2008 Joint Meeting of The Geological Society of America, Soil Science Society of America, American Society of Agronomy, Crop Science Society of America, Gulf Coast Association of Geological Societies with the Gulf Coast Section of SEPM

Paper No. 11
Presentation Time: 8:00 AM-6:00 PM

Geochronologic Implications of Strontium Isotopic Signatures in the Teeth of Upper Cretaceous Sharks


BECKER, Martin A., Department of Environmental Science, William Paterson University, Wayne, NJ 07470, SEIDEMANN, David E., Geology, Brooklyn College, and Dept of Geology and Geophysics, Yale University, New Haven, CT 06520, CHAMBERLAIN Jr, John A., Geology, Brooklyn College, and Doctoral Program in Earth and Environmental Sciences, CUNY Graduate Center, New York, NY 10016 and BUHL, Dieter, Faculty of Geosciences - Institute for Geology, Mineralogy and Geophysic, Ruhr University Bochum, Universitaetsstrasse 150, Bochum, 44780, Germany, johnc@brooklyn.cuny.edu

The 87Sr/86Sr isotopic composition of the enameloid tips of teeth of Scapanorhynchus texanus, a common and widespread upper Cretaceous shark, differs from that found in the dentine inner portions of the same teeth. Using a marine 87Sr/86Sr isotopic evolution curve, we converted the 87Sr/86Sr isotopic composition of different sections of the teeth to numerical ages.
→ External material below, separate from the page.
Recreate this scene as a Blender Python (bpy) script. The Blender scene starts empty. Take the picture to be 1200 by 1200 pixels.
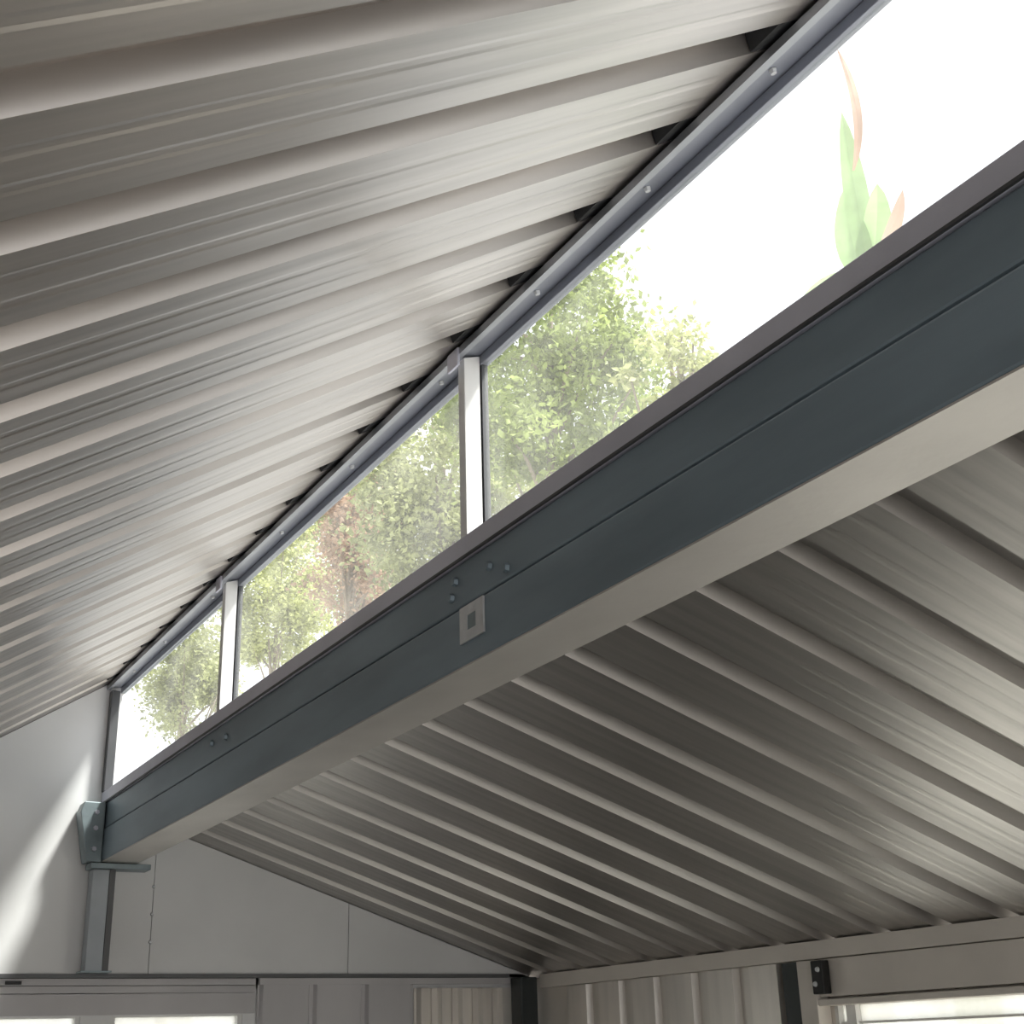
import bpy, bmesh, math, random
from mathutils import Vector, Matrix

random.seed(7)
SC = bpy.context.scene
COL = SC.collection
H = 1.65                                   # height of the lens above the slab; all heights below are written from the lens

# ------------------------------------------------------------------ camera, sky, sun, exposure
cam_data = bpy.data.cameras.new('camera')
cam_data.sensor_width = 36.0
cam_data.lens = 1569.83 / 1200 * 36.0
cam_data.clip_start = 0.02
cam_data.clip_end = 400
cam = bpy.data.objects.new('camera', cam_data)
COL.objects.link(cam)
yaw, pitch, roll = 0.5199, 0.383, -0.0304
fwd = Vector((math.sin(yaw) * math.cos(pitch), math.cos(yaw) * math.cos(pitch), math.sin(pitch)))
rt0 = Vector((math.cos(yaw), -math.sin(yaw), 0))
up0 = rt0.cross(fwd)
rt = rt0 * math.cos(roll) + up0 * math.sin(roll)
up = -rt0 * math.sin(roll) + up0 * math.cos(roll)
m = Matrix.Identity(4)
for i in range(3):
    m[i][0], m[i][1], m[i][2] = rt[i], up[i], -fwd[i]
m.translation = Vector((0, 0, H))
cam.matrix_world = m
SC.camera = cam

world = bpy.data.worlds.new('World')
SC.world = world
world.use_nodes = True
bg = world.node_tree.nodes['Background']
bg.inputs['Color'].default_value = (0.96, 0.97, 1.0, 1)
bg.inputs['Strength'].default_value = 1.0

sun_data = bpy.data.lights.new('sun', 'SUN')
sun_data.energy = 7.0
sun_data.angle = math.radians(8.0)
sun_data.color = (1.0, 0.97, 0.93)
sun = bpy.data.objects.new('sun', sun_data)
COL.objects.link(sun)
SUN_DIR = Vector((-1.0, 0.75, -2.2)).normalized()      # the way the light travels
sun.rotation_euler = SUN_DIR.to_track_quat('-Z', 'Y').to_euler()
sun.location = (8, -5, 16)

SC.view_settings.view_transform = 'Standard'
SC.view_settings.look = 'None'
SC.view_settings.exposure = 0.8
SC.view_settings.gamma = 1.0
SC.view_settings.use_curve_mapping = False


# ------------------------------------------------------------------ materials
def mat(name, color, rough=0.6, metal=0.0, var=0.06, scale=(6, 6, 6), bump=0.0, bscale=(40, 40, 40), dirt=None, translucent=0.0):
    mt = bpy.data.materials.new(name)
    mt.use_nodes = True
    nt = mt.node_tree
    b = nt.nodes['Principled BSDF']
    b.inputs['Roughness'].default_value = rough
    b.inputs['Metallic'].default_value = metal
    tc = nt.nodes.new('ShaderNodeTexCoord')
    mp = nt.nodes.new('ShaderNodeMapping')
    mp.inputs['Scale'].default_value = scale
    nt.links.new(tc.outputs['Object'], mp.inputs['Vector'])
    nz = nt.nodes.new('ShaderNodeTexNoise')
    nz.inputs['Scale'].default_value = 1.0
    nz.inputs['Detail'].default_value = 5.0
    nt.links.new(mp.outputs['Vector'], nz.inputs['Vector'])
    rp = nt.nodes.new('ShaderNodeValToRGB')
    lo = [max(0, c * (1 - var * 2)) for c in color]
    hi = [min(1, c * (1 + var * 2)) for c in color]
    rp.color_ramp.elements[0].position = 0.3
    rp.color_ramp.elements[1].position = 0.7
    rp.color_ramp.elements[0].color = (*lo, 1)
    rp.color_ramp.elements[1].color = (*hi, 1)
    nt.links.new(nz.outputs['Fac'], rp.inputs['Fac'])
    out_col = rp.outputs['Color']
    if dirt:
        n2 = nt.nodes.new('ShaderNodeTexNoise')
        n2.inputs['Scale'].default_value = 1.7
        n2.inputs['Detail'].default_value = 6
        nt.links.new(tc.outputs['Object'], n2.inputs['Vector'])
        r2 = nt.nodes.new('ShaderNodeValToRGB')
        r2.color_ramp.elements[0].position = 0.48
        r2.color_ramp.elements[1].position = 0.68
        nt.links.new(n2.outputs['Fac'], r2.inputs['Fac'])
        mx = nt.nodes.new('ShaderNodeMixRGB')
        mx.inputs['Color2'].default_value = (*dirt, 1)
        nt.links.new(r2.outputs['Color'], mx.inputs['Fac'])
        nt.links.new(out_col, mx.inputs['Color1'])
        out_col = mx.outputs['Color']
    nt.links.new(out_col, b.inputs['Base Color'])
    if bump > 0:
        mp2 = nt.nodes.new('ShaderNodeMapping')
        mp2.inputs['Scale'].default_value = bscale
        nt.links.new(tc.outputs['Object'], mp2.inputs['Vector'])
        n3 = nt.nodes.new('ShaderNodeTexNoise')
        n3.inputs['Scale'].default_value = 1.0
        n3.inputs['Detail'].default_value = 3.0
        nt.links.new(mp2.outputs['Vector'], n3.inputs['Vector'])
        bp = nt.nodes.new('ShaderNodeBump')
        bp.inputs['Strength'].default_value = bump
        bp.inputs['Distance'].default_value = 0.02
        nt.links.new(n3.outputs['Fac'], bp.inputs['Height'])
        nt.links.new(bp.outputs['Normal'], b.inputs['Normal'])
    if translucent > 0:
        tr = nt.nodes.new('ShaderNodeBsdfTranslucent')
        nt.links.new(out_col, tr.inputs['Color'])
        ms = nt.nodes.new('ShaderNodeMixShader')
        ms.inputs['Fac'].default_value = translucent
        nt.links.new(b.outputs['BSDF'], ms.inputs[1])
        nt.links.new(tr.outputs['BSDF'], ms.inputs[2])
        nt.links.new(ms.outputs['Shader'], nt.nodes['Material Output'].inputs['Surface'])
    return mt


def glass_mat(name, haze=0.06, tint=(0.96, 0.98, 0.97)):
    mt = bpy.data.materials.new(name)
    mt.use_nodes = True
    nt = mt.node_tree
    nt.nodes.remove(nt.nodes['Principled BSDF'])
    out = nt.nodes['Material Output']
    tp = nt.nodes.new('ShaderNodeBsdfTransparent')
    tp.inputs['Color'].default_value = (*tint, 1)
    gl = nt.nodes.new('ShaderNodeBsdfGlossy')
    gl.inputs['Roughness'].default_value = 0.05
    tl = nt.nodes.new('ShaderNodeBsdfTranslucent')
    tl.inputs['Color'].default_value = (0.9, 0.9, 0.86, 1)
    fr = nt.nodes.new('ShaderNodeValue')
    fr.outputs[0].default_value = 0.05
    m1 = nt.nodes.new('ShaderNodeMixShader')
    m2 = nt.nodes.new('ShaderNodeMixShader')
    nz = nt.nodes.new('ShaderNodeTexNoise')
    nz.inputs['Scale'].default_value = 5.0
    nz.inputs['Detail'].default_value = 6.0
    tc = nt.nodes.new('ShaderNodeTexCoord')
    nt.links.new(tc.outputs['Object'], nz.inputs['Vector'])
    mr = nt.nodes.new('ShaderNodeMapRange')
    mr.inputs['From Min'].default_value = 0.3
    mr.inputs['From Max'].default_value = 0.7
    mr.inputs['To Min'].default_value = haze * 0.6
    mr.inputs['To Max'].default_value = haze * 1.4
    nt.links.new(nz.outputs['Fac'], mr.inputs['Value'])
    nt.links.new(fr.outputs[0], m1.inputs['Fac'])
    nt.links.new(tp.outputs['BSDF'], m1.inputs[1])
    nt.links.new(gl.outputs['BSDF'], m1.inputs[2])
    nt.links.new(mr.outputs['Result'], m2.inputs['Fac'])
    nt.links.new(m1.outputs['Shader'], m2.inputs[1])
    nt.links.new(tl.outputs['BSDF'], m2.inputs[2])
    nt.links.new(m2.outputs['Shader'], out.inputs['Surface'])
    return mt


M = {}
M['sheet'] = mat('galvanised_sheet', (0.475, 0.437, 0.41), 0.36, 0.9, 0.07, (1.2, 26, 1.2), 0.05, (0.7, 16, 0.7))
M['sheet_low'] = mat('galvanised_sheet_low', (0.44, 0.42, 0.40), 0.42, 0.9, 0.07, (1.2, 26, 1.2), 0.05, (0.7, 16, 0.7))
M['beam'] = mat('slate_steel', (0.23, 0.29, 0.335), 0.42, 0.35, 0.10, (3, 1.2, 6), 0.05, (30, 6, 30))
M['pale_steel'] = mat('pale_flange_steel', (0.58, 0.55, 0.52), 0.5, 0.45, 0.06, (3, 2, 3), 0.04)  # light on the beam's underside put into the colour; the capping shares it
M['alu'] = mat('grey_aluminium', (0.62, 0.62, 0.70), 0.42, 0.45, 0.06, (2, 3, 2), 0.03)
M['alu_dark'] = mat('dark_aluminium', (0.09, 0.09, 0.095), 0.5, 0.4, 0.06)
M['header'] = mat('header_steel', (0.30, 0.315, 0.355), 0.42, 0.5, 0.08, (3, 2, 3), 0.04, (30, 8, 30))
M['header_lip'] = mat('header_lip_steel', (0.36, 0.375, 0.40), 0.45, 0.4, 0.06, (3, 2, 3))
M['white'] = mat('white_paint', (0.80, 0.79, 0.77), 0.5, 0.0, 0.03)
M['wall'] = mat('pale_grey_panel', (0.78, 0.775, 0.775), 0.6, 0.0, 0.04, (1.5, 1.5, 1.5), 0.03, (12, 12, 12))
M['wall_low'] = mat('warm_grey_cladding', (0.56, 0.54, 0.545), 0.6, 0.0, 0.05, (3, 3, 1))
M['cream'] = mat('cream_panel', (0.76, 0.70, 0.63), 0.55, 0.0, 0.04, (3, 3, 3))
M['teal'] = mat('teal_grey_steel', (0.25, 0.30, 0.32), 0.45, 0.35, 0.10, (8, 8, 8), 0.06)
M['wall_metal'] = mat('wall_sheet_metal', (0.72, 0.68, 0.63), 0.36, 0.6, 0.05, (10, 10, 1))
M['post_dark'] = mat('dark_green_steel', (0.045, 0.052, 0.052), 0.5, 0.3, 0.08)
M['wall_teal'] = mat('blue_grey_steel', (0.40, 0.43, 0.46), 0.5, 0.2, 0.06)
M['line'] = mat('dark_line', (0.14, 0.14, 0.145), 0.6, 0.2, 0.05)
M['foam'] = mat('black_foam', (0.018, 0.018, 0.018), 0.95, 0.0, 0.1)
M['black'] = mat('black_plastic', (0.006, 0.005, 0.005), 0.5, 0.0, 0.1)
M['zinc'] = mat('zinc_plate', (0.62, 0.63, 0.64), 0.45, 0.3, 0.05, (30, 30, 30))
M['concrete'] = mat('concrete', (0.13, 0.127, 0.122), 0.85, 0.0, 0.08, (2, 2, 2), 0.15, (30, 30, 30))
M['ground'] = mat('dry_ground', (0.33, 0.325, 0.31), 0.95, 0.0, 0.15, (0.6, 0.6, 0.6), 0.2, (6, 6, 6))
M['glass'] = glass_mat('veiled_glass', 0.05)  # thin translucent veil added to wash out the view, standing in for glare
M['glass_low'] = glass_mat('white_veil_glass', 0.65)  # heavy translucent veil added so the panes glow like blown-out daylight
M['leaf_a'] = mat('leaf_green', (0.32, 0.38, 0.12), 0.55, 0.0, 0.30, (2.2, 2.2, 2.2), translucent=0.35)
M['leaf_b'] = mat('leaf_olive', (0.36, 0.38, 0.18), 0.55, 0.0, 0.28, (2.2, 2.2, 2.2), translucent=0.35)
M['leaf_c'] = mat('leaf_russet', (0.48, 0.33, 0.23), 0.6, 0.0, 0.25, (2.2, 2.2, 2.2), translucent=0.35)
M['leaf_d'] = mat('leaf_pale', (0.44, 0.46, 0.20), 0.5, 0.0, 0.25, (2.2, 2.2, 2.2), translucent=0.35)
M['frond'] = mat('frond_green', (0.36, 0.50, 0.24), 0.45, 0.0, 0.15, (3, 3, 3), translucent=0.5)
M['frond_dry'] = mat('frond_dry', (0.52, 0.34, 0.26), 0.6, 0.0, 0.12, (3, 3, 3), translucent=0.4)
M['bark'] = mat('bark', (0.26, 0.21, 0.16), 0.9, 0.0, 0.2, (8, 8, 2), 0.4, (20, 20, 6))


# ------------------------------------------------------------------ helpers
def V(x, y, z):
    return (x, y, z + H)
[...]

Portions of fossil teeth dominated by enameloid (but that include some dentine) yield numerical ages (74.2 ± 0.8 Ma, 2 standard error [s.e.]) that fall within the upper Cretaceous, and are consistent with the known geologic age range of these fossils. As the proportion of dentine present in samples of the teeth increases, the 87Sr/86Sr-derived numerical ages trend from biostratigraphically reasonable upper Cretaceous ages to those that are far younger and biostratigraphically impossible (about 32 Ma, i.e., Oligocene). This deviation in isotopic composition (and numerical age) is likely to be the result of post-burial diagenetic alteration of dentine, which is generally more susceptible to such alteration than enameloid. To avoid the contaminating effects of dentine, we sampled only the enameloid portion of twelve S. texanus teeth by scratching their surfaces. The enameloid scratch samples yield numerical ages (78.8 ± 0.4 Ma, 2 s.e.) older than those obtained for any of the sectioned samples. The numerical age for the enameloid scratch samples is consistent with the known early Campanian-early Maastrichtian occurrence of S. texanus in North America and with the radiometric age of the deposit from which these samples were recovered. This suggests that sampling only the surface enameloid of shark teeth is useful in reducing spurious isotopic results arising from post-burial alteration of teeth.